Pesticide Use in Schools is Not a Common Occurrence

By Chris Williams on September 9, 2016.

My third-grade daughter says that her school is going to have an exterminator treat for mosquitoes around the school. That scares me. Will they be spraying pesticide on the school grounds? Don’t parents have to be notified first? J.L., Holden, MA

“Treating for mosquitoes” can cover a wide range of control measures and most don’t involve pesticide spraying. Mosquito control can mean simply surveying and dumping standing water, or treating breeding sites with insect growth regulators, or applying pesticide to vegetation with a mist blower…or all of the above.

Trust me when I say that you almost never see routine pesticide spraying at schools anymore. Pest control companies are usually regulated as to how they can control pests in schools and they have to justify the need for pesticides.

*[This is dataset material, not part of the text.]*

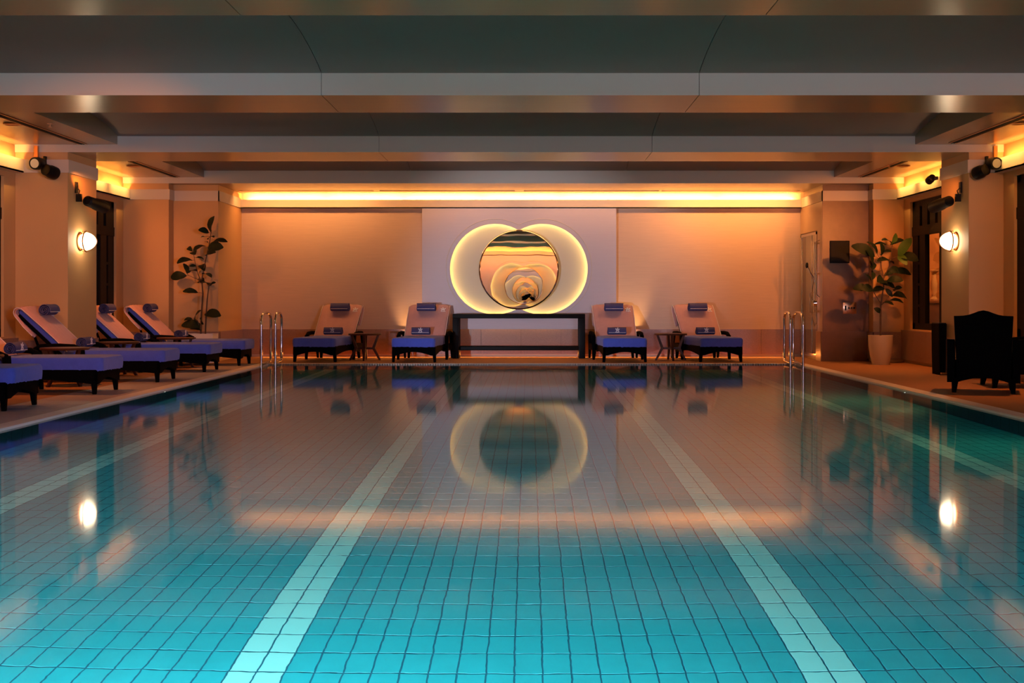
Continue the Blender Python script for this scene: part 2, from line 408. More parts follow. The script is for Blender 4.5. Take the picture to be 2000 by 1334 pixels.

IPM is the Norm in Schools Today

When a pest control company provides services for a school, Integrated Pest Management, or IPM, is usually specified. Many schools, but not all, mandate that pest control contractors operate under the IPM umbrella when treating pest problems. The aim of an IPM program, as opposed to scheduled pesticide spraying, is to limit the exposure of children, faculty, and staff to pesticides. In an IPM program, pests are monitored by regular and careful inspections. When control is necessary for a pest, priority is given to techniques that do not involve pesticides. Trapping, sanitation, pest-proofing or sealing openings, and use of insect growth regulators are examples.

Different schools, school districts, or even states may have their own pesticide use guidelines and rules. They may even specify which pesticides can be used and they may have detailed instructions for notifying parents and neighbors before any application can be made. If spraying is going to take place at your daughter’s school, I expect you will be notified. Also, I would expect that any spraying for mosquitoes would be done at night or after school hours and would most likely use a pesticide that would last only hours.

In most cases, if a school authorizes the use of pesticides, it is because other pest control methods are not working or there is a pest control or health emergency requiring immediate resolution.